I struggle with this one a lot. I see the bias in all of us, I see the struggle wash over us like the tide rising on the beach. "Resist the urge" is what I tell myself.

# Tests waste a lot of time

This one stings. I've written so many automated tests, but how many have actually caught something important? A couple dozen? Juxtapose that against the amount of time I've spent writing and maintaining tests and the economics of the situation feel grim. This is especially true when you don't even know the project is going to last longer than a few years.

What is the point of writing an automated test? They ensure our code works as expected as well as prevents us from changing code that would break previous expectations. They are also a form of documentation.

What's the alternative to automated tests? Manual tests. All of these features of automated testing apply to manual testing.

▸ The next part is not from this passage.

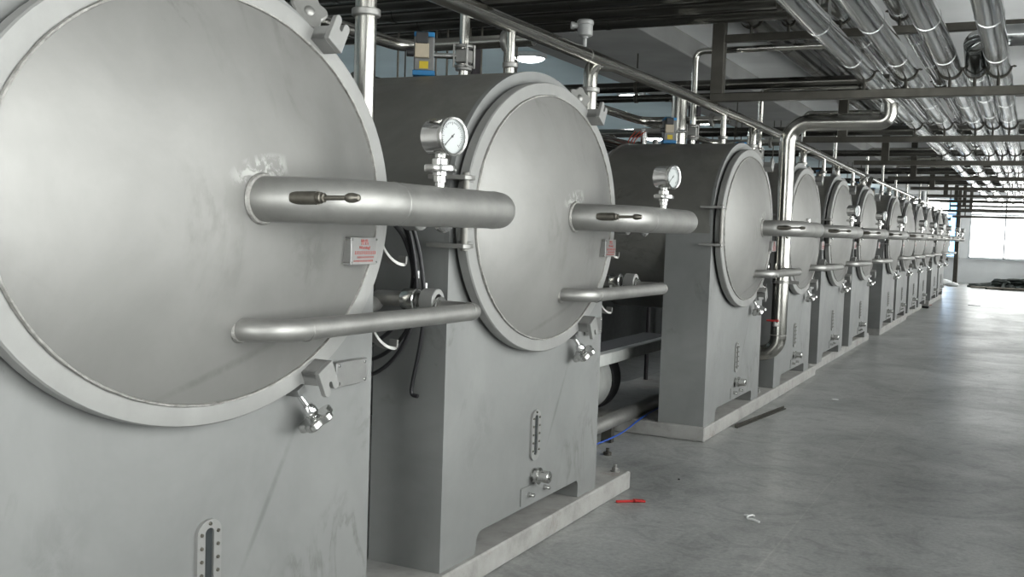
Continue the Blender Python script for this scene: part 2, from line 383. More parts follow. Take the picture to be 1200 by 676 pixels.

The main difference is how long they take to perform and maintain. Which one saves more time while also preventing more regressions? That's an empirical, quantifiable question as well as the basis for my argument. It's a calculation one must perform in order to determine whether automated tests are worth it.

If a test never fails, is it a good test? If I have to change a test everytime I change the implementation, is it a good test? Writing good tests is really difficult.

This is where I think context matters. If you're writing a library or an API with clear inputs and outputs, then yea, tests are great.

If you're writing complex UI apps that are being manually run all day long, then I'm not so sure about the ROI. The current trend is to focus primarily on integration tests for the FE. Those require a lot of infrastructure just to get the test setup properly, not to mention dealing with the actual thing you want to test. The tests are large, confusing to read, and usually strung together as an after-thought. Further, when one grain of sand deviates from when the test was originally written, the test fails and so does your productivity for the day.

Ultimately I think automated tests are over-valued and we spend way too much time writing them.